Answer from William Rogers, a senior partner at Arnold & Porter and former assistant secretary of state for inter-American affairs: One would suppose that the Cuban government is prepared but only in the limited sense that it is ready to designate some successor, or a cabal of successors acting collegially, to inherit Fidel's monopoly of power. The U.S. government is distinctly not prepared for that. It favors, and is doing what it can, to bring about a sharper break with the existing political system. A soft landing is conceivable. But the higher probability is that Castro's departure will let loose a storm of unforeseeable consequences for which neither government is ready. The risk of conflict and confrontation is all too serious. The only thing we can be certain of is that the future in this instance will not be surprise-free. There are lessons here from the post-communist experience in Eastern Europe and the Soviet Union. When a long-embedded socialist system loses its grip -- and, as Raúl Castro has admitted, there will never be another Fidel -- a smooth and easy transition to market-oriented democratic institutions is not inevitable.

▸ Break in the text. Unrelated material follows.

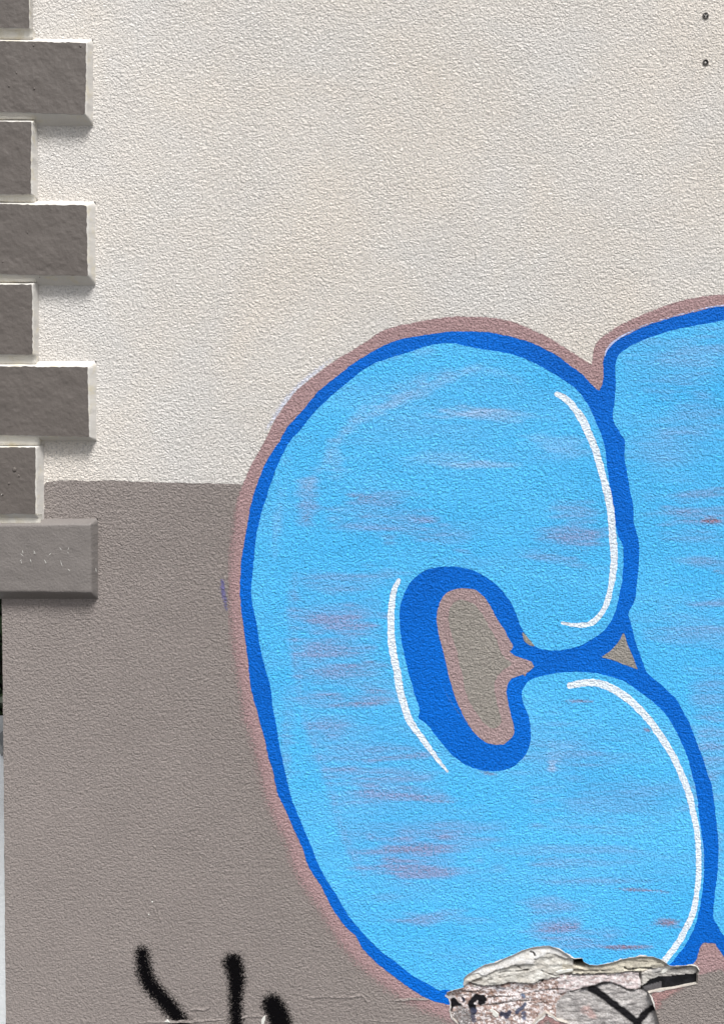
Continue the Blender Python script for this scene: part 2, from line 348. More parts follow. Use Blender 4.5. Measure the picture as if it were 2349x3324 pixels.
# cream coat, upper area
xs, ys, X, Y = grids(0, 1480, 4300, 1760, 8)
top_line = poly_sdf(smooth(LINE, True, 3, LINE), xs, ys) + RAG(X, Y, 2.2, 1)
region('upper_render', np.minimum(-top_line, X - 1 + 0 * Y), xs, ys, 0, M['cream'], wall)
def flat(name, x0, y0, x1, y1, mat, depth=0):
    q = WP(np.array([x0, x0, x1, x1]), np.array([y0, y1, y1, y0]), depth); return link(name, mesh(name, q, [(0, 1, 2, 3)]), mat, wall)
o2 = flat('upper_render', 0, -2200, 4304, 1480, M['cream'])
o3 = flat('upper_render', -12, 1480, 0, 1700, M['cream']); o4 = flat('upper_render', -12, -2200, 0, 1480, M['cream'])
# taupe coat, lower area with the broken hole
LN = smooth(LINE, True, 3, LINE)
xs, ys, X, Y = grids(-16, 1540, 1424, 3500, 8)
f = np.minimum(poly_sdf(LN, xs, ys) + RAG(X, Y, 2.2, 1) * (Y < 1720) + RAG(X, Y, 1.2, 2) * (Y >= 1720), 1e9)
lower = region('lower_render', np.minimum(f, 1424.5 - X), xs, ys, 0, M['taupe'], wall)
xs, ys, X, Y = grids(1424, 3052, 2384, 3500, 4)
hs_ = hole_sdf(xs, ys)
region('lower_render', -hs_, xs, ys, 0, M['taupe'], wall)
xs, ys, X, Y = grids(1424, 1540, 4300, 3052, 8)
region('lower_render', poly_sdf(LN, xs, ys) + RAG(X, Y, 2.2, 1), xs, ys, 0, M['taupe'], wall)
flat('lower_render', 2384, 3052, 4304, 3504, M['taupe'])
flat('lower_render', 20, 3500, 2384, 4800, M['taupe']); flat('lower_render', 2384, 3500, 4304, 4800, M['taupe'])
# side return of the wall
ye = np.linspace(1700, 4700, 160); xe = np.interp(ye, [1760, 1950, 2400, 3324, 4700], [5, 7, 12, 20, 30]) + (vnoise(ye / 14, ye * 0, 3) - .5) * 2
A = WP(xe, ye, 0); B = A.copy(); B[:, 1] = .42
link('side_return', mesh('side_return', np.concatenate([A, B]), [(i, i + 1, 161 + i, 160 + i) for i in range(159)]), M['taupe'], wall)
ye = np.array([-2200., 1700.]); A = WP(np.array([-12., -12.]), ye, 0); B = A.copy(); B[:, 1] = .42
link('side_return', mesh('side_return', np.concatenate([A, B]), [(0, 1, 3, 2)]), M['cream'], wall)
# broken edge of the coat: white plaster lip round the hole, and its thickness
lipm = plain('broken_plaster_edge', lin(214, 212, 208), .9, .15, 90, 300, .0015)
xs, ys, X, Y = grids(1410, 3050, 2384, 3500, 3)
hs3 = hole_sdf(xs, ys); lipw = -1.0 + 8 * np.clip(fbm(X / 60, Y / 30, 3, 21) - .38, 0, .5) * 2
lipw = np.where((Y > 3180) & (X < 1520) | (Y > 3210) & (X > 2080) & (X < 2300) | (Y > 3260), lipw + 1.5, lipw)
region('broken_edge', np.minimum(-hs3, hs3 + lipw), xs, ys, -.0012, lipm, wall)
hp = HOLEP; D_IN = .021
nx = np.array([RAG(np.array([p[0]]), np.array([p[1]]), 1.6, 5)[0] for p in hp]) * 0
hin = WP(hp[:, 0], hp[:, 1], -.002); hbk = WP(hp[:, 0], hp[:, 1], D_IN + .014); n = len(hp)
link('broken_edge', mesh('broken_edge', np.concatenate([hin, hbk]), [(i, (i + 1) % n, n + (i + 1) % n, n + i) for i in range(n)]), plain('coat_section', lin(176, 170, 162), .9, .2, 90, 300, .002), wall)

# ------------------------------------------------------------------ what shows inside the hole
zones = {  # name: (polygon, depth m, label)
 'old_plaster_skin': (b6([(380,450),(600,330),(900,225),(1200,140),(1420,220),(1515,290),(1420,290),(1350,270),(1250,232),(1190,270),(1110,295),(1105,340),(980,350),(900,360),(800,390),(720,410),(610,465),(560,455),(510,442),(415,480)]), .0020),
 'plaster_slab': (b6([(385,590),(370,480),(415,478),(510,442),(560,455),(610,467),(720,412),(800,390),(900,360),(980,350),(1105,340),(1110,295),(1190,270),(1250,232),(1350,270),(1420,290),(1515,290),(1510,370),(1500,440),(1350,495),(1200,515),(1150,545),(1080,558),(980,555),(880,548),(760,575),(640,578),(560,582),(500,585),(450,545)]), .0045),
 'plaster_ledge': (b7([(-20,500),(60,512),(150,528),(210,515),(340,488),(480,445),(640,405),(870,395),(1020,480),(1000,520),(940,548),(860,542),(800,565),(740,582),(600,585),(450,602),(300,612),(150,618),(-20,615),(-70,600),(-80,500)]), .0040),
 'dark_cavity': (b7([(30,415),(135,410),(200,480),(300,485),(345,487),(210,516),(150,528),(60,512),(40,470)]), .035),
 'pink_plaster': (b7([(-90,610),(150,618),(300,612),(450,602),(600,585),(740,585),(765,772),(620,782),(540,742),(470,712),(380,702),(230,747),(100,777),(-30,800),(-120,830),(-130,700)]), .0075),
 'grey_ledge': (b7([(745,585),(800,567),(860,545),(1000,525),(1040,495),(1290,485),(1370,560),(1345,600),(1200,612),(1100,624),(950,636),(850,665),(780,722),(767,772)]), .0060),
 'black_painted_strip': (b7([(767,775),(780,720),(850,665),(950,635),(1100,625),(1200,613),(1360,596),(1360,700),(1200,730),(1070,760),(960,770),(825,800)]), .0075),
 'corrugated_backing': (b7([(-30,802),(100,777),(230,747),(380,702),(470,712),(540,742),(620,782),(765,772),(825,795),(860,860),(960,1119),(980,1600),(-200,1700),(-140,1100),(-130,900)]), .0105),
}
xs, ys, X, Y = grids(1425, 3050, 2320, 3500, 2.5)
zid = np.full(X.shape, -1); dep = np.full(X.shape, .0095)
names = list(zones)
Xw = X + (vnoise(X / 12, Y / 12, 81) - .5) * 7; Yw = Y + (vnoise(X / 12, Y / 12, 82) - .5) * 5
def inside(poly, X, Y):
    r = np.zeros(X.shape, bool); Q = np.roll(poly, -1, 0)
    for (ax, ay), (bx, by) in zip(poly, Q):
        m = (ay > Y) != (by > Y); 
        if by != ay: r ^= m & (X < ax + (Y - ay) * (bx - ax) / (by - ay))
    return r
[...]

Answer from Dennis Hays, managing director at Tew Cardenas: Fidel Castro and his regime have both been ossifying for decades, to the point where the only question is which one of them is the more brittle on a given day. His recent fall thus provides an apt snapshot of Cuba at present. Castro makes a serious misstep and his aides are powerless to prevent it. The real damage from all of this, of course, is inflicted on the Cuban people. Outside of Robert Mugabe and Kim Jung Il, it is hard to think of anyone who has willfully beggared a rich land and proud people more effectively than Castro. Even those regime adherents who dream of succeeding Castro must be getting to the point where they rediscover just enough religion to pray that his passing is sooner rather than later.
Answer from Phil Peters, vice president of the Lexington Institute: It's a safe bet that Cuba will carry out a constitutional succession. But it is simply unknowable whether a political system built and dominated for decades by a single figure will be truly prepared after he's gone to manage its future challenges (growth, pluralism, reconciliation, U.S. relations) and to adapt to change. The U.S. government has prepared, but badly, by cracking down on Americans who want to build people-to-people contacts, punishing Cubans with economic sanctions that now even block small acts of family charity, harassing foreign companies for doing in Cuba precisely what U.S. businesses do in other communist countries, issuing a ''transition'' blueprint that reminds Cubans of the colonial past and designing solutions to non-U.S. property disputes that should be resolved among Cubans alone. Today, the result is limited communication, narrow contacts, reduced U.S. influence and suspicions that the United States represents one segment of the exile community rather than the democratic cause in general. On the day Castro leaves office, these self-inflicted impediments to U.S. diplomacy will still be with us.